### [Goal]
Exactly the lines from the line holding "Model this scene" to the line holding "from math import", both lines included, are to be echoed; pictures are not.

### [Provided information]
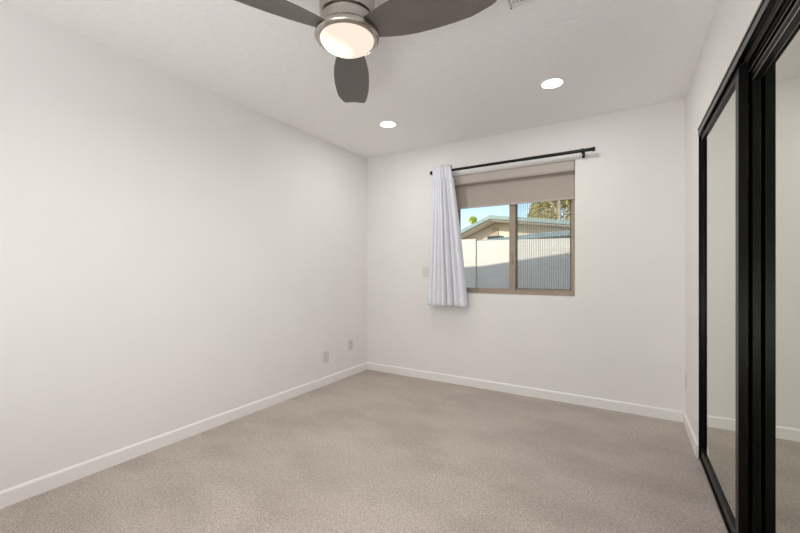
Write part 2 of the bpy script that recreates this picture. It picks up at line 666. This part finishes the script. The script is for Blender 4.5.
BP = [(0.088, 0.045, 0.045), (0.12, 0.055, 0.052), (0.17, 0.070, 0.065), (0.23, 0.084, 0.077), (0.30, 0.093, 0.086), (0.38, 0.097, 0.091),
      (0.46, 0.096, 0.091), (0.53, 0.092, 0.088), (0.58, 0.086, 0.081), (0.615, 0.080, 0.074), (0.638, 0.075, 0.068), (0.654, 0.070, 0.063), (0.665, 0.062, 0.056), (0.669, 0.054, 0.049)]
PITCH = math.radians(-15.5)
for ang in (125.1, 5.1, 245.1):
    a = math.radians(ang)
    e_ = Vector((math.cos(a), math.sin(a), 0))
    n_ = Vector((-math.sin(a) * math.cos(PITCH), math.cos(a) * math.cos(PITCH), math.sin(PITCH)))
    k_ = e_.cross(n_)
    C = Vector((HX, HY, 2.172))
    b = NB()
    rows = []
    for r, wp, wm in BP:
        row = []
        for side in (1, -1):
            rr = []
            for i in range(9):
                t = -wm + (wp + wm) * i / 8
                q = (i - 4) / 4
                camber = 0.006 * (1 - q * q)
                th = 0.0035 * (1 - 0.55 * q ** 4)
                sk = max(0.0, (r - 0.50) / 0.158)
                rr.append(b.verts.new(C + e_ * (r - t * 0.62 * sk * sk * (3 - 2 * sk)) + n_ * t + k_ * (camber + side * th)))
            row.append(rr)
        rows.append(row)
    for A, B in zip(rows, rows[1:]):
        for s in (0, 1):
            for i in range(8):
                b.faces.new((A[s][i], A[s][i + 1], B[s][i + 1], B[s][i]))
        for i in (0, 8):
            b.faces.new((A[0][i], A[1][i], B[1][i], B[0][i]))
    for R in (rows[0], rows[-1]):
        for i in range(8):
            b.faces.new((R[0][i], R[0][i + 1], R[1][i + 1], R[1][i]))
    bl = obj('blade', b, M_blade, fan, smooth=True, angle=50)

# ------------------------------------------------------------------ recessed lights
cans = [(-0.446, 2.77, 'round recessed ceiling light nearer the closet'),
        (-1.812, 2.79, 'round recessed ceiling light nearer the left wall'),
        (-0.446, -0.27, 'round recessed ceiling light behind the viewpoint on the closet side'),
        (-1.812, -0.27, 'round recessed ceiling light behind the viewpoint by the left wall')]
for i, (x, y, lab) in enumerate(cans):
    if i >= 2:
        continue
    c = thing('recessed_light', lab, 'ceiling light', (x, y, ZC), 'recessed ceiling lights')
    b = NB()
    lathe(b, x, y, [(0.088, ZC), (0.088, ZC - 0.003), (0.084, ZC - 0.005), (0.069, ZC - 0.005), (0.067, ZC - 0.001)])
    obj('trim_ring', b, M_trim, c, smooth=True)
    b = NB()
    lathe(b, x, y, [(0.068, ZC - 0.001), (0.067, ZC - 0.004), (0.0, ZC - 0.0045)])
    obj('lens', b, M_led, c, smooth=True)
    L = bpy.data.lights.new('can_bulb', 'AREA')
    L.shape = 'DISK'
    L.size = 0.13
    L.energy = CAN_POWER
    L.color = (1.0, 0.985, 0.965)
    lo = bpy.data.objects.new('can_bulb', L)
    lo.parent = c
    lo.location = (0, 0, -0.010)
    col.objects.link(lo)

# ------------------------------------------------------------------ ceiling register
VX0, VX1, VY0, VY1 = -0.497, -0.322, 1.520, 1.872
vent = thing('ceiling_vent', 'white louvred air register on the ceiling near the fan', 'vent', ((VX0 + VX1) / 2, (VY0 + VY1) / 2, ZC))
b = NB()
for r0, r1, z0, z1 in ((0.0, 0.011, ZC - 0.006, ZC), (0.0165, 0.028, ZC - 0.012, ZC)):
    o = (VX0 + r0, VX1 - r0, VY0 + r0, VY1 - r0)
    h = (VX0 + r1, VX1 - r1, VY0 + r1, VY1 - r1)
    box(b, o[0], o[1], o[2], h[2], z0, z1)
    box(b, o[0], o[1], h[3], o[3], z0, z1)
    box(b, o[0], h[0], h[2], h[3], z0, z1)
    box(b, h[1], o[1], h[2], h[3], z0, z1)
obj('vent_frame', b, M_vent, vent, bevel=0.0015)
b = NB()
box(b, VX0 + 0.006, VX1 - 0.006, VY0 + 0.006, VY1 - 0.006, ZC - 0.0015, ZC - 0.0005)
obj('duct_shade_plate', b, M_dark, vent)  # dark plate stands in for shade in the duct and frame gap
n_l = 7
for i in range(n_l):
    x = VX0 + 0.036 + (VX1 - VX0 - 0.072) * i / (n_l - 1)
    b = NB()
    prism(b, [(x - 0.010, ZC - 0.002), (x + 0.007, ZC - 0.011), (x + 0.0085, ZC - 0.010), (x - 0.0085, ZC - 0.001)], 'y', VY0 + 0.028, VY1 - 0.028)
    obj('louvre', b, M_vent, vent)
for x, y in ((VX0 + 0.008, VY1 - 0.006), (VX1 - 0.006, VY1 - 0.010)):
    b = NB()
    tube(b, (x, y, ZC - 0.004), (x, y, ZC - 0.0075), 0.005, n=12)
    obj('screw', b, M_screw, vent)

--

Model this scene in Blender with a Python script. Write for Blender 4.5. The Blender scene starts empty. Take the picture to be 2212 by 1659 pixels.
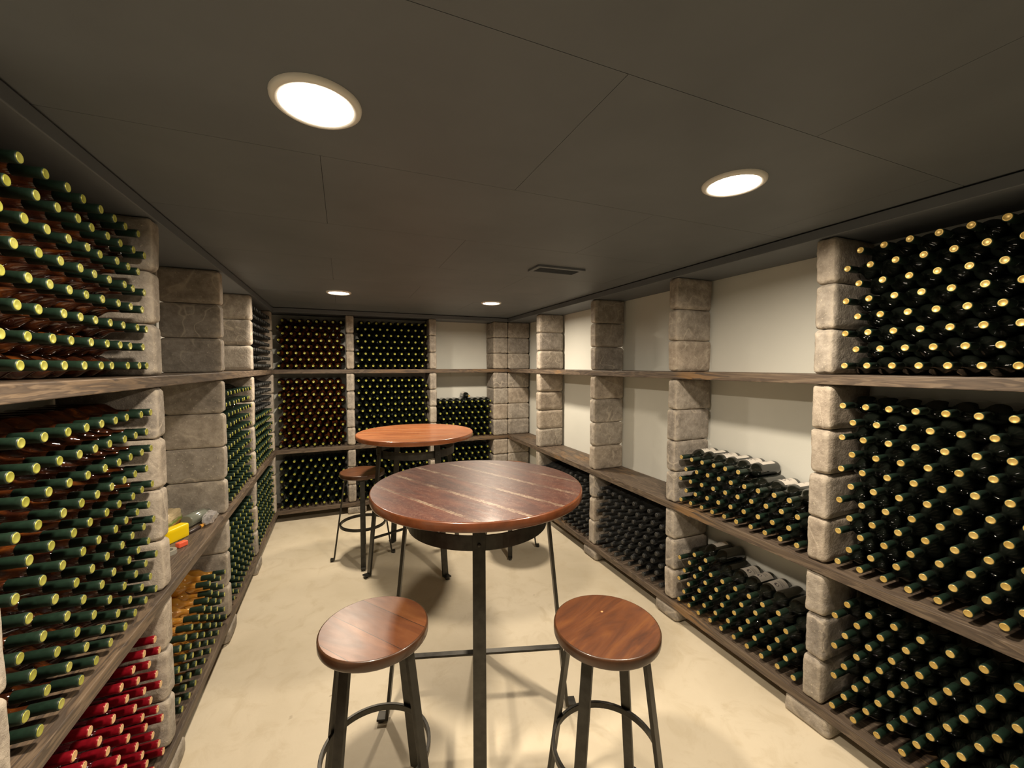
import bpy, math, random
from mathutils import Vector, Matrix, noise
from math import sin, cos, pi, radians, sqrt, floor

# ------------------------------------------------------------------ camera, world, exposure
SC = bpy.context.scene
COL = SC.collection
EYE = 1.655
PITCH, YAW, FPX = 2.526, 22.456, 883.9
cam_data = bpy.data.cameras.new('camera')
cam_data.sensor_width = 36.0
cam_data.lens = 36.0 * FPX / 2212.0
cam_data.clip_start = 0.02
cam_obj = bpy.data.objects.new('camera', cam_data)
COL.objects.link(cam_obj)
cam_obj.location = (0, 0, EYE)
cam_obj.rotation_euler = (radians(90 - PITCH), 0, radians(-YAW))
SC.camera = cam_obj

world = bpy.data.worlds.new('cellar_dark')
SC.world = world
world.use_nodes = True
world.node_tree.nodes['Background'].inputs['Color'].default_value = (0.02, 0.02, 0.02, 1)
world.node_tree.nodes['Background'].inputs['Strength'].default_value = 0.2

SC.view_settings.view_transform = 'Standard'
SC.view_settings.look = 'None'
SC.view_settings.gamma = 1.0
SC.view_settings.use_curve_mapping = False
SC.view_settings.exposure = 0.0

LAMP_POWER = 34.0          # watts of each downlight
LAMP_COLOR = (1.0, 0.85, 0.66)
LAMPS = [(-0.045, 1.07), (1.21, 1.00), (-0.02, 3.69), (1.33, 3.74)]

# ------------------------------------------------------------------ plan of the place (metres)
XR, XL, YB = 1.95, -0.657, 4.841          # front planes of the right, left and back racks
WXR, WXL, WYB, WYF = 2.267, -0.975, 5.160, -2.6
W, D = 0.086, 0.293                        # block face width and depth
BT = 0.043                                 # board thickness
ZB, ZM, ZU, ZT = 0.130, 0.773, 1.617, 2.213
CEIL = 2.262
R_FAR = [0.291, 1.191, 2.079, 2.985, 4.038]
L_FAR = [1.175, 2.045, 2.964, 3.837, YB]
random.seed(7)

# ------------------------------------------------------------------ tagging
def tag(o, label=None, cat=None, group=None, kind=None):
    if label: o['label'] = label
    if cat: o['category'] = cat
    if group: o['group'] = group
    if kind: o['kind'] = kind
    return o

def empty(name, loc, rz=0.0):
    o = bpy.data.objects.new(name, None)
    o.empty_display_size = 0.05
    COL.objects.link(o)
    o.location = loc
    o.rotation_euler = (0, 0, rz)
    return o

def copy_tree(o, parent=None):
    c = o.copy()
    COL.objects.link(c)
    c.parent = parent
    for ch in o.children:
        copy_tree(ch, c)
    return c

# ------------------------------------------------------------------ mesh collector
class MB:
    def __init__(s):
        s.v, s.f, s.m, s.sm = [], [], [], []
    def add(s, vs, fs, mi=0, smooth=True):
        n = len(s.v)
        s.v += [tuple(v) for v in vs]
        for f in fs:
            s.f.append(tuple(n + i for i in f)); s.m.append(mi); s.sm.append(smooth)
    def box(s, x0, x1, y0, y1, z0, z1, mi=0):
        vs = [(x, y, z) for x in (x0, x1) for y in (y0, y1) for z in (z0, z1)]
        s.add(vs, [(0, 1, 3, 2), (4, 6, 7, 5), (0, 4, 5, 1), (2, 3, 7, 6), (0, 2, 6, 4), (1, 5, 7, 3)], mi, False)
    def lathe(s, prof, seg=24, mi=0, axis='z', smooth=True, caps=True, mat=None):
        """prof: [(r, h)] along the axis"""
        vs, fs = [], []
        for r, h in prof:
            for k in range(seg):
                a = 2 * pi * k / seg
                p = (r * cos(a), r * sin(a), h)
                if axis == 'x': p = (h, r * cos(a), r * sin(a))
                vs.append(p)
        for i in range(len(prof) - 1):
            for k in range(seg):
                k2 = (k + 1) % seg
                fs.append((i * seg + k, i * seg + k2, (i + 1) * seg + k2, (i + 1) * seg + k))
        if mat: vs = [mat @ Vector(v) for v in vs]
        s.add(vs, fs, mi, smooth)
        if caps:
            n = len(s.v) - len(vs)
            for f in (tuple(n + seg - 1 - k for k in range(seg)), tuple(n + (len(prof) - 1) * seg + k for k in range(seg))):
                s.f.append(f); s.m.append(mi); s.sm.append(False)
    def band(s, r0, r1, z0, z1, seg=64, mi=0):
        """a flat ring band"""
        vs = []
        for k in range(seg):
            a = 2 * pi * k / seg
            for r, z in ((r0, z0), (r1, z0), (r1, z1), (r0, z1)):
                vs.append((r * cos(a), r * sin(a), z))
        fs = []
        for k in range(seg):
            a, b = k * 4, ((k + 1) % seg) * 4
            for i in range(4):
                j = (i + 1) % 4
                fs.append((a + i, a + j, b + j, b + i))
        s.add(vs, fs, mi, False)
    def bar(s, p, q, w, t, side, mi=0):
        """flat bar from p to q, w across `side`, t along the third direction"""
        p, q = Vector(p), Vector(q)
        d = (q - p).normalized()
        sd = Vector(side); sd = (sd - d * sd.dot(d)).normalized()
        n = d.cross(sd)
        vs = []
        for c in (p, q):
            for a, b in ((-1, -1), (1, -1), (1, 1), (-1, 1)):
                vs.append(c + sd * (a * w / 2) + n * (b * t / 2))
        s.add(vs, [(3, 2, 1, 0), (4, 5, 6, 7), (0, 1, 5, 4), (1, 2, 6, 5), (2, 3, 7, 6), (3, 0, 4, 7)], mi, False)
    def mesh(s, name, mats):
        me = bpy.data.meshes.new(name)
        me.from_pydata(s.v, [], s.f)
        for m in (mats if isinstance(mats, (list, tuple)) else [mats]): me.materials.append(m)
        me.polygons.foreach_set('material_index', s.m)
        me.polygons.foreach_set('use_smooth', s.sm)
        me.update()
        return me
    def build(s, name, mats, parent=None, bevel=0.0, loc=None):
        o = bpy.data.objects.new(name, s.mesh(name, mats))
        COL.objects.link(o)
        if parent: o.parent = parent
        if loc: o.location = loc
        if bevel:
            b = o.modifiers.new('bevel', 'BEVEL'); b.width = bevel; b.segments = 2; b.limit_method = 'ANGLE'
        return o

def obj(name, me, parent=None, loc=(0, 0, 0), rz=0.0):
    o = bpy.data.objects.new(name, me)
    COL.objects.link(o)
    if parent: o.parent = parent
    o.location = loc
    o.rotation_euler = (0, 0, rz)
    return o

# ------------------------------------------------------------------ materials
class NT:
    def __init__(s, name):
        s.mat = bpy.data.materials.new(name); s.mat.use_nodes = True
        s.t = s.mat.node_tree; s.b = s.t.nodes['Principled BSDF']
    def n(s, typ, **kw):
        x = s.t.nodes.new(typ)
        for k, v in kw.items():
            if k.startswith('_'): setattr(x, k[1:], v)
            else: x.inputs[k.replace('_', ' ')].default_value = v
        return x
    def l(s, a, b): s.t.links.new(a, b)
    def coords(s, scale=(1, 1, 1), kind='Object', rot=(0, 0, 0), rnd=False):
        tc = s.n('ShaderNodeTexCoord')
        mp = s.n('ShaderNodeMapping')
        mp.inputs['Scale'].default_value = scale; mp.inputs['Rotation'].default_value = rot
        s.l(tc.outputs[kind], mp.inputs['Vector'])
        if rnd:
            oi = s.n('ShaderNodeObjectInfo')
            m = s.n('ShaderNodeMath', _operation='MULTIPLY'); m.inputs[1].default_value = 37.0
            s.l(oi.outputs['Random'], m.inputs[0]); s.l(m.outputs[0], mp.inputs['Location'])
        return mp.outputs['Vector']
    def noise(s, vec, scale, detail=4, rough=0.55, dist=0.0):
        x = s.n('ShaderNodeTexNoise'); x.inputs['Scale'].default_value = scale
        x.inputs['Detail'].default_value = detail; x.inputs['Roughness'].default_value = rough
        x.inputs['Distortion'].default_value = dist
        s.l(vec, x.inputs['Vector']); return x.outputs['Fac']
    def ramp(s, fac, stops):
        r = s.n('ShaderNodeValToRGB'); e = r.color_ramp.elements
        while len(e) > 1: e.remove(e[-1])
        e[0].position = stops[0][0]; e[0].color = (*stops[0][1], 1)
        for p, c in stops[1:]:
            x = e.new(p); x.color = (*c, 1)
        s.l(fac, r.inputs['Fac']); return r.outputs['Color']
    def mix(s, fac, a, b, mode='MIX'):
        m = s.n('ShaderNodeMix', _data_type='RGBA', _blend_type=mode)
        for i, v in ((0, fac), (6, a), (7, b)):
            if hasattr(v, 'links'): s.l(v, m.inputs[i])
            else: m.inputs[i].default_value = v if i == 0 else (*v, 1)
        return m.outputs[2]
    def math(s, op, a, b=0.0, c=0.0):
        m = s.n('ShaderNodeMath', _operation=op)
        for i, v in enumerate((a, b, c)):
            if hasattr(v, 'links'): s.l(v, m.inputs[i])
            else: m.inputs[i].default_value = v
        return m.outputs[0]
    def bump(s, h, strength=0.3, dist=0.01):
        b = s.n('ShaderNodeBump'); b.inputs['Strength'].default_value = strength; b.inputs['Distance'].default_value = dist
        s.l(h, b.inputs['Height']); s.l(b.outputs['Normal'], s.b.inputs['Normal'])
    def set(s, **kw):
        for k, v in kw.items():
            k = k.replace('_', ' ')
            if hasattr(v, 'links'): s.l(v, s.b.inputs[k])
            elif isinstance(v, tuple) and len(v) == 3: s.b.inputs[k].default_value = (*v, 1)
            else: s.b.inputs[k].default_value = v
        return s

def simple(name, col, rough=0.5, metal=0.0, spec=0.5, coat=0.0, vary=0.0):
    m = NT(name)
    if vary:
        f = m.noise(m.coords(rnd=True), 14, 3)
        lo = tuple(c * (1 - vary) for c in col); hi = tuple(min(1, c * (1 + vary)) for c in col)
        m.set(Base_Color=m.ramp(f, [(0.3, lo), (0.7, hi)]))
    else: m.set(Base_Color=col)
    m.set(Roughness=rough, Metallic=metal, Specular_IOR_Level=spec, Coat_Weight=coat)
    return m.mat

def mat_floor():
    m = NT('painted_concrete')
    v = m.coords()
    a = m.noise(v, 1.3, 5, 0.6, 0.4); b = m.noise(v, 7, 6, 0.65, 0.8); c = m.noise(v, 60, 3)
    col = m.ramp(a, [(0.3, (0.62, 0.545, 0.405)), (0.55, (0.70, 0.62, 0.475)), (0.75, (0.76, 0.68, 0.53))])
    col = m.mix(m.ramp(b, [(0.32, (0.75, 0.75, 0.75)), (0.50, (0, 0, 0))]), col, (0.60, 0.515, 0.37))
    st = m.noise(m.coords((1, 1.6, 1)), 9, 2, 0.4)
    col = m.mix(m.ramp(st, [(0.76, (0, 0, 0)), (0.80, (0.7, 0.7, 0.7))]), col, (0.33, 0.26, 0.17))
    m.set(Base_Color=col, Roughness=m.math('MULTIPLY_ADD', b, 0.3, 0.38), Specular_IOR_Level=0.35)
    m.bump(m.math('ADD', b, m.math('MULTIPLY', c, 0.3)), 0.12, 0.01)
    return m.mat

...

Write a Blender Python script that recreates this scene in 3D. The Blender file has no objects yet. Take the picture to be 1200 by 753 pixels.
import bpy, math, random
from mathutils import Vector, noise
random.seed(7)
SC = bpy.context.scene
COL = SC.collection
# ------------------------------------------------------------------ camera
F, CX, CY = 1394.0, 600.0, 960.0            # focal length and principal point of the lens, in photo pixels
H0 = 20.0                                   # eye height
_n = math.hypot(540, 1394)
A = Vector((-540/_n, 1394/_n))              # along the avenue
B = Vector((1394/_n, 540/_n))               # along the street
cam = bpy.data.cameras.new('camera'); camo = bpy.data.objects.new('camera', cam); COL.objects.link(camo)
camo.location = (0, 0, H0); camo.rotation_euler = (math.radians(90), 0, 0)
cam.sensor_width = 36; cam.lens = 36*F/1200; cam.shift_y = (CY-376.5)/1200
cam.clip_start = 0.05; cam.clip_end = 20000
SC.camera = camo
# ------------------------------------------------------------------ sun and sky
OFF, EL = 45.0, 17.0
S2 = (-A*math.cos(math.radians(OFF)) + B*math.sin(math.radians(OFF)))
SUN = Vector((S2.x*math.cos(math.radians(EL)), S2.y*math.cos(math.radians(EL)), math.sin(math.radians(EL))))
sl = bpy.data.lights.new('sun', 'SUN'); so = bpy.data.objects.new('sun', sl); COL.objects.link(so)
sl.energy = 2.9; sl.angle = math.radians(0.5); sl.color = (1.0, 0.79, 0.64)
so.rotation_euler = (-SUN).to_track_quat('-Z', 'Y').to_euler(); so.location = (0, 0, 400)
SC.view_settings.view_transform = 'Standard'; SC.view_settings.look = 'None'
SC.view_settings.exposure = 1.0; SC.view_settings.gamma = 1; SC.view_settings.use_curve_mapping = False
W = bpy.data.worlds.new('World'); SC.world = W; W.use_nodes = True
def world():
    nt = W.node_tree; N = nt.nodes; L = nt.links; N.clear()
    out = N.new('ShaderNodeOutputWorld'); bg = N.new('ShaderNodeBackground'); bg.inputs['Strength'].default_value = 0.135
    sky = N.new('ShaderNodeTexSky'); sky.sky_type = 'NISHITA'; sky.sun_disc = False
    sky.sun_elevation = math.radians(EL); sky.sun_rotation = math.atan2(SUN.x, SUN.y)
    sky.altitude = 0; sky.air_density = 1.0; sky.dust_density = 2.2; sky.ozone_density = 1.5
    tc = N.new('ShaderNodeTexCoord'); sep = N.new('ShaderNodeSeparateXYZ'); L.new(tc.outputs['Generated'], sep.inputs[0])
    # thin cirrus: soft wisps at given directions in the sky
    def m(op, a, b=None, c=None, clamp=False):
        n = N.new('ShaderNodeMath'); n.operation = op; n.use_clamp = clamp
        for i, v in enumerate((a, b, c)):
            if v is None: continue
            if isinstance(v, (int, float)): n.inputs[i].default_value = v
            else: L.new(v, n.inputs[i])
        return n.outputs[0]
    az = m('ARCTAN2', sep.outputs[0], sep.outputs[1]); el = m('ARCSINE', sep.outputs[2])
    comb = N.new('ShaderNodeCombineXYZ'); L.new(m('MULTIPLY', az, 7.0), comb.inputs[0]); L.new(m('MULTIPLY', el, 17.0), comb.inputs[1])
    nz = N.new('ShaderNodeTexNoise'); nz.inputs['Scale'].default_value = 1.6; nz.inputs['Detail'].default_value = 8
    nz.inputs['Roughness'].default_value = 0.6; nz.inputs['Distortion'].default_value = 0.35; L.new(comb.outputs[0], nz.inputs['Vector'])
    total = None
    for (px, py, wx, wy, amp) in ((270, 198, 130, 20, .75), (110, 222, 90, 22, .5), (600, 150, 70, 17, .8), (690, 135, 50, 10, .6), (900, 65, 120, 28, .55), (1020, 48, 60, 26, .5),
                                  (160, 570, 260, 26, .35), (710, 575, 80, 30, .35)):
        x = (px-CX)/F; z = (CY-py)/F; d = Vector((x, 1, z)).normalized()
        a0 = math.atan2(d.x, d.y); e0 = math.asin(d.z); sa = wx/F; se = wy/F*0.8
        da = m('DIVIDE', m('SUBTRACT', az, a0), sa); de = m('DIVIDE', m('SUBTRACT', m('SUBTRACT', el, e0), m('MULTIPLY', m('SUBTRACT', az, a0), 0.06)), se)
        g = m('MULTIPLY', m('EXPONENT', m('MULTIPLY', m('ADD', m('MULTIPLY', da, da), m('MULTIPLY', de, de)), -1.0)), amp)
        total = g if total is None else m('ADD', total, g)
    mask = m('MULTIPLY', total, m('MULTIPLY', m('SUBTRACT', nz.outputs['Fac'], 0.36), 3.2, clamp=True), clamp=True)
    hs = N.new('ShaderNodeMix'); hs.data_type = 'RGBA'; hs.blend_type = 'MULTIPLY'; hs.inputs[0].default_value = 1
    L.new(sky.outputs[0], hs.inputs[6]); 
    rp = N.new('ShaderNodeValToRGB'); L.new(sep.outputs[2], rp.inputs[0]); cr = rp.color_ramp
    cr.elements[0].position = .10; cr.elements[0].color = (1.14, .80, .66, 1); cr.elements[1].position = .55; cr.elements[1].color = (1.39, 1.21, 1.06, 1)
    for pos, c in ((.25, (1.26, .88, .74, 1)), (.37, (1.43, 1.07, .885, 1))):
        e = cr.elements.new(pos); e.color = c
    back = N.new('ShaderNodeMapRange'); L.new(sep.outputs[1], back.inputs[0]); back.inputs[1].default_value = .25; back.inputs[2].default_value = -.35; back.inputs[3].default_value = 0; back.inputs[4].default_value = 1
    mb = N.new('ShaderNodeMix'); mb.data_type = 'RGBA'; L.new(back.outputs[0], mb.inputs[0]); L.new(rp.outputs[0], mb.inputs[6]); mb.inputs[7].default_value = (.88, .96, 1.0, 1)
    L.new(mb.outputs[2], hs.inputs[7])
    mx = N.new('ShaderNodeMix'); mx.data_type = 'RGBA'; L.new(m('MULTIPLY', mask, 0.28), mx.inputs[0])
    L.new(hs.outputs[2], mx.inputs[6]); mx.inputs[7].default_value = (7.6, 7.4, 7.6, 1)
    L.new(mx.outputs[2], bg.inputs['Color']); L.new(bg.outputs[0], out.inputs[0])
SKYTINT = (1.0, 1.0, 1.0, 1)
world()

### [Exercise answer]
Model this scene in Blender with a Python script. Write for Blender 4.5. The Blender scene starts empty. Take the picture to be 2212 by 1659 pixels.
import bpy, math, random
from mathutils import Vector, Matrix, noise
from math import sin, cos, pi, radians, sqrt, floor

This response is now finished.